TASK DESCRIPTION =
Extract everything from the first line through the line with "tag(o, 'smooth white", both ends included, except for any pictures.
>>>>
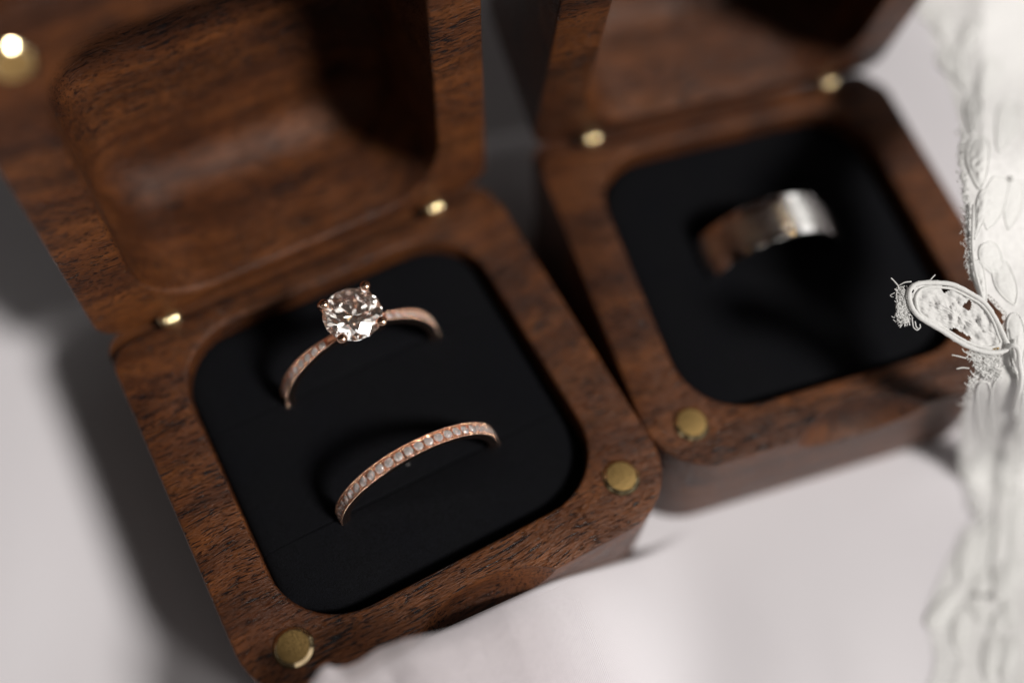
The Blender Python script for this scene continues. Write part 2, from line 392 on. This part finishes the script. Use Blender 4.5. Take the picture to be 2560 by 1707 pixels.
# ---------------------------------------------------------------- cloth under the boxes
def in_box_local(x, y, which):
    if which: 
        dx, dy = x-4.875, y-.31; return (dx*math.cos(A2)+dy*math.sin(A2), -dx*math.sin(A2)+dy*math.cos(A2))
    return x, y
MOUND = [(-2.4, 0), (-.6, .1), (.3, .9), (1.0, 1.75), (1.9, 2.02), (2.6, 1.80), (3.3, 1.55), (4.1, .78), (4.8, .12), (5.3, 0)]
def lin_(tab, x):
    if x <= tab[0][0]: return tab[0][1]
    for (a, fa), (b, fb) in zip(tab, tab[1:]):
        if x <= b: return fa+(fb-fa)*(x-a)/(b-a)
    return tab[-1][1]
def cloth_z(x, y):
    z = -2.0
    fold = noise.noise(Vector((x*.16+y*.05, y*.11, 3.1)))*.9 + noise.noise(Vector((x*.42-y*.2, y*.3, 7.7)))*.30
    d = 9
    for wch in (0, 1):
        lx, ly = in_box_local(x, y, wch)
        d = min(d, math.hypot(max(-lx, 0, lx-5), max(-ly, 0, ly-7.1)))
    z += (fold+.12)*smoothstep(.15, 3.2, d)
    if y < .03:
        pass
    z += .55*smoothstep(6.6, 10.5, x)*(1-smoothstep(-4.5, -.6, y+.3*(x-8.5)))
    if y < .03:
        z += sum(lin_(MOUND, x+q*.12) for q in (-2, -1, 0, 1, 2))/5*(1-smoothstep(-.02, 2.6+.4*math.sin(x), -y))*(1-smoothstep(0, .03, y+.0))
    return z
def axis(a, b, c, d, fine, coarse):
    r = []; x = a
    while x < d:
        r.append(x); x += fine if b <= x < c else coarse
    r.append(d); return r
xs = axis(-22, -2.5, 8.5, 34, .11, .5); ys = axis(-16, -3.4, .3, 44, .05, .4)
vs = [Vector((x, y, cloth_z(x, y))) for y in ys for x in xs]; nx = len(xs)
fs = [(j*nx+i, j*nx+i+1, (j+1)*nx+i+1, (j+1)*nx+i) for j in range(len(ys)-1) for i in range(nx-1)]
o = link('satin_cloth', mesh(vs, fs, 'cloth'), SATIN)
tag(o, 'smooth white satin cloth spread under both walnut ring boxes', 'cloth')

def cloth_depth(px, py):
    d = ray(px, py); a, b = 9.0, 17.0
    for _ in range(22):
        m_ = (a+b)/2; q = CAM+d*m_
        if q.z > cloth_z(q.x, q.y): a = m_
        else: b = m_
    return a
CDT = {}
def cdep(px, py):
    k = (round(px/25), round(py/25))
    if k not in CDT: CDT[k] = cloth_depth(k[0]*25, k[1]*25)
    return CDT[k]
def cd_s(px, py):
    i, j = math.floor(px/25), math.floor(py/25); u, v = px/25-i, py/25-j
    f = lambda a, b: cdep(a*25, b*25)
    return (f(i, j)*(1-u)+f(i+1, j)*u)*(1-v)+(f(i, j+1)*(1-u)+f(i+1, j+1)*u)*v
# sheer veil: its loose edge rises above the front rim of the near box, then it falls forward onto the satin
edge = [(640, 1760), (676, 1640), (712, 1572), (738, 1535), (752, 1527), (766, 1532), (798, 1530), (828, 1517), (868, 1489), (936, 1465), (1005, 1452), (1060, 1436), (1110, 1414), (1160, 1394), (1215, 1372), (1270, 1350), (1330, 1322), (1400, 1290), (1480, 1250)]
EP = []
for i in range(len(edge)-1):
    for k in range(6):
        t = k/6; EP.append((edge[i][0]*(1-t)+edge[i+1][0]*t, edge[i][1]*(1-t)+edge[i+1][1]*t))
EP.append(edge[-1])
vs, fs = [], []; M = 34; n = M+1
for i, (px, py) in enumerate(EP):
    de = interp([(640, 10.05), (900, 10.25), (1150, 10.7), (1300, 11.2), (1480, 11.9)], px)
    for j in range(M+1):
        s_ = j/M; qx, qy = px+s_*210, py+s_*560
        dc = cd_s(qx, qy)-.03
        k = smoothstep(.0, 1, s_)
        d = de*(1-k)+dc*k - .05*math.sin(s_*9+px*.012)*(1-s_)*smoothstep(0, .12, s_) - .06*math.exp(-((px-748)/22)**2-((s_-.03)/.05)**2)
        vs.append(at_d(qx, qy, min(d, dc)))
fs = [(i*n+j, i*n+j+1, (i+1)*n+j+1, (i+1)*n+j) for i in range(len(EP)-1) for j in range(M)]
sheer = thing('sheer_veil', 'thin translucent white veil lapping blurred over the front rim of the near ring box', 'veil', at_z(900, 1480, 0))
def under(o, par):
    o.parent = par; o.matrix_parent_inverse = Matrix.Translation(-Vector(par.location))
gm = mesh(vs, fs); at_ = gm.attributes.new('cover', 'FLOAT', 'POINT')
for i in range(len(EP)):
    px = EP[i][0]; lump = math.exp(-((px-748)/26)**2)
    for j in range(M+1):
        s_ = j/M
        at_.data[i*n+j].value = min(1, .55+.45*smoothstep(.01, .10, s_)+lump*.4)*(1-smoothstep(1120, 1440, px))*(1-smoothstep(.5, .95, s_))
o = link('veil_panel', gm, GAUZE); under(o, sheer)

# ---------------------------------------------------------------- brilliant cut stone
def brilliant(R):
    V = []; F = []
    c, s = math.cos, math.sin; pi8 = math.pi/8
    def add(r, a, z): V.append(Vector((r*c(a)*R, r*s(a)*R, z*R))); return len(V)-1
    T = [add(.57, 2*k*pi8, .31) for k in range(8)]
    rs = .80; zs = .31*(1-(rs*c(pi8)-.57)/(1-.57))
    K = [add(rs, (2*k+1)*pi8, zs) for k in range(8)]
    G = [add(1, k*pi8, .0) for k in range(16)]
    G2 = [add(1, k*pi8, -.045) for k in range(16)]
    rp = .24; zp = -.045-.86*(1-rp*c(pi8))
    Pv = [add(rp, (2*k+1)*pi8, zp) for k in range(8)]
    cu = add(0, 0, -.045-.86)
    F.append(tuple(T))
    for k in range(8):
        n_ = (k+1) % 8
        F.append((T[k], K[k], T[n_]))
        F.append((T[k], K[k-1], G[2*k], K[k]))
        F.append((K[k], G[2*k], G[2*k+1])); F.append((K[k], G[2*k+1], G[(2*k+2) % 16]))
        F.append((cu, Pv[k], G2[2*k], Pv[k-1]))
        F.append((Pv[k], G2[2*k+1], G2[2*k])); F.append((Pv[k], G2[(2*k+2) % 16], G2[2*k+1]))
    for k in range(16): F.append((G[k], G2[k], G2[(k+1) % 16], G[(k+1) % 16]))
    me = mesh(V, F, 'brilliant')
    bm = bmesh.new(); bm.from_mesh(me); bmesh.ops.recalc_face_normals(bm, faces=bm.faces); bm.to_mesh(me); bm.free()
    return me
small_me = brilliant(1.0); small_me.materials.append(DIA_S)

# ---------------------------------------------------------------- rings (local: axis along y, centre at origin)
def band_body(R, half, thick, th0=0, wfun=None, seg=220, prof=None):
    vs, fs = [], []
    P = prof; n = len(P)
    for i in range(seg):
        a = 2*math.pi*i/seg; k = wfun(a) if wfun else (1, 1)
        for (y, d) in P:
            r = R + d; vs.append(Vector((math.sin(a)*r, y*half*k[0], math.cos(a)*r)))
    for i in range(seg):
        j = (i+1) % seg
        for q in range(n): fs.append((i*n+q, i*n+(q+1) % n, j*n+(q+1) % n, j*n+q))
    me = mesh(vs, fs)
    bm = bmesh.new(); bm.from_mesh(me); bmesh.ops.recalc_face_normals(bm, faces=bm.faces); bm.to_mesh(me); bm.free()
    return me
PAVE = [(-1, -.012), (-.97, 0), (-.86, 0), (-.80, -.012), (-.77, -.055), (.77, -.055), (.80, -.012), (.86, 0), (.97, 0), (1, -.012), (1, -.075), (.8, -.105), (.4, -.11), (-.4, -.11), (-.8, -.105), (-1, -.075)]
def pave_ring(name, label, loc, R, half, stone_r, angles, gap, wfun=None, tilt=(0, 0, 0), mil_skip=0):
    t = thing(name, label, 'ring', loc); t.rotation_euler = tilt
    link('shank', band_body(R, half, .15, wfun=wfun, prof=PAVE), GOLD, t, sharp=38)
    sb = brilliant(stone_r); sb.materials.append(DIA_S)
    beads = MB()
    for a in angles:
        k = wfun(a)[0] if wfun else 1
        o = link('pave_stone', sb, None, t, smooth=False)
        d = Vector((math.sin(a), 0, math.cos(a)))
        o.location = d*(R-.004)
        o.rotation_euler = (0, a, 0)
        o.rotation_euler = (Matrix.Rotation(a, 3, 'Y') @ Matrix.Rotation(random.random()*3, 3, 'Z') @ Matrix.Rotation(random.uniform(-.05, .05), 3, 'X')).to_euler()
        for sgn in (-1, 1):
            for off in (-.36, .36):
                a2 = a+gap*off
                dd = Vector((math.sin(a2), 0, math.cos(a2)))
                beads.add(ico(dd*(R+.004)+Vector((0, sgn*stone_r*.93, 0)), .0135))
    o = link('bead_prongs', beads.mesh(), GOLD, t); o['kind'] = 'stuff'
    for sgn in (-1, 1):
        mb = MB(); st = .0195/R; q = -math.radians(100)
        while q < math.radians(100):
            if abs(q) > mil_skip:
                k = wfun(q)[0] if wfun else 1
                mb.add(ico(Vector((math.sin(q)*(R+.003), sgn*half*.915*k, math.cos(q)*(R+.003))), .0108))
            q += st
        o = link('milgrain_edge', mb.mesh(), GOLD, t); o['kind'] = 'stuff'
    return t
GAPB = .118/.97
pave_ring('eternity_band', 'thin rose gold band with a row of small diamonds, in front of the solitaire', (2.50, 1.64, -.20), .97, .078, .051,
          [math.radians(-96)+GAPB*i for i in range(int(math.radians(192)/GAPB)+1)], GAPB, tilt=(0, 0, .01))
GA = .112/.96
def wf(a):
    a = (a+math.pi) % (2*math.pi)-math.pi; k = smoothstep(.15, .95, abs(a)); return (.62+.38*k, 1)
angs = [s*(math.radians(25)+GA*i) for s in (-1, 1) for i in range(9)]
eng = pave_ring('diamond_ring', 'rose gold solitaire ring with one large round diamond in four claws', (2.53, 3.175, -.14), .96, .074, .045, angs, GA, wf, mil_skip=.25)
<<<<
THE ANSWER =
The Blender Python script for this scene continues. Write part 2, from line 392 on. This part finishes the script. Use Blender 4.5. Take the picture to be 2560 by 1707 pixels.
# ---------------------------------------------------------------- cloth under the boxes
def in_box_local(x, y, which):
    if which: 
        dx, dy = x-4.875, y-.31; return (dx*math.cos(A2)+dy*math.sin(A2), -dx*math.sin(A2)+dy*math.cos(A2))
    return x, y
MOUND = [(-2.4, 0), (-.6, .1), (.3, .9), (1.0, 1.75), (1.9, 2.02), (2.6, 1.80), (3.3, 1.55), (4.1, .78), (4.8, .12), (5.3, 0)]
def lin_(tab, x):
    if x <= tab[0][0]: return tab[0][1]
    for (a, fa), (b, fb) in zip(tab, tab[1:]):
        if x <= b: return fa+(fb-fa)*(x-a)/(b-a)
    return tab[-1][1]
def cloth_z(x, y):
    z = -2.0
    fold = noise.noise(Vector((x*.16+y*.05, y*.11, 3.1)))*.9 + noise.noise(Vector((x*.42-y*.2, y*.3, 7.7)))*.30
    d = 9
    for wch in (0, 1):
        lx, ly = in_box_local(x, y, wch)
        d = min(d, math.hypot(max(-lx, 0, lx-5), max(-ly, 0, ly-7.1)))
    z += (fold+.12)*smoothstep(.15, 3.2, d)
    if y < .03:
        pass
    z += .55*smoothstep(6.6, 10.5, x)*(1-smoothstep(-4.5, -.6, y+.3*(x-8.5)))
    if y < .03:
        z += sum(lin_(MOUND, x+q*.12) for q in (-2, -1, 0, 1, 2))/5*(1-smoothstep(-.02, 2.6+.4*math.sin(x), -y))*(1-smoothstep(0, .03, y+.0))
    return z
def axis(a, b, c, d, fine, coarse):
    r = []; x = a
    while x < d:
        r.append(x); x += fine if b <= x < c else coarse
    r.append(d); return r
xs = axis(-22, -2.5, 8.5, 34, .11, .5); ys = axis(-16, -3.4, .3, 44, .05, .4)
vs = [Vector((x, y, cloth_z(x, y))) for y in ys for x in xs]; nx = len(xs)
fs = [(j*nx+i, j*nx+i+1, (j+1)*nx+i+1, (j+1)*nx+i) for j in range(len(ys)-1) for i in range(nx-1)]
o = link('satin_cloth', mesh(vs, fs, 'cloth'), SATIN)
tag(o, 'smooth white satin cloth spread under both walnut ring boxes', 'cloth')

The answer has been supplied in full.